Teapot, with silver medallion and engraved initials. Date 1795. Caddies finely chased and having locks.
(In the collection of B. B. Harrison, Esq.)
OLD SHEFFIELD PLATED CAKE BASKET.
Plain band-hinged handle. Pierced work at foot and shoulder. Shaped and fluted body.
(In the collection of B. B. Harrison, Esq.)
But the teapot and the coffee pot did not go unrecognized by the Sheffield artisans. What the silversmith did the platers did, and followed the fashions in rapid simulation of styles just catching the public taste. In determining date this must be borne in mind. At most the silver plate was only a year ahead of the replica. Sheffield was too alert to lag behind in fashion, especially in fashions which might readily change.
In eighteenth century polemics we find opponents to tea and to coffee. Jonas Hanway, the eastern traveller, who popularized the use of the umbrella in England, was antagonistic to the use of tea as a national beverage.

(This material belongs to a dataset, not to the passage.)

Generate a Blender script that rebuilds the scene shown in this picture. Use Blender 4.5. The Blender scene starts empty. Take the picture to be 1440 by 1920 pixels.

And epigram writers were busy, as for instance:
If wine be a poison, so is tea—but in another shape,—
What matter whether we are kill'd by canister or grape.
The illustration (p. [191]) shows the class of teapot made about 1790. The price, which is written in ink, is "1½ Pints 40s." and "Quart, 46s. Each." These prices must seem delightful to the lover and collector of old Sheffield plate nowadays who has to pay swinging prices, especially when we read that the old trade prices were subject to thirty per cent. discount. But it is the same with old Worcester china, where the original prices were a tenth of what is paid now. An interesting feature about this teapot illustrated is that it shows the fusion of the classic design in the wreath and the Chippendale manner in the ribbon ornament, which latter style finds its way into bookplates of the period. The French school of engravers of the Louis Seize period embellished their oval portraits with ribbon ornament in this character.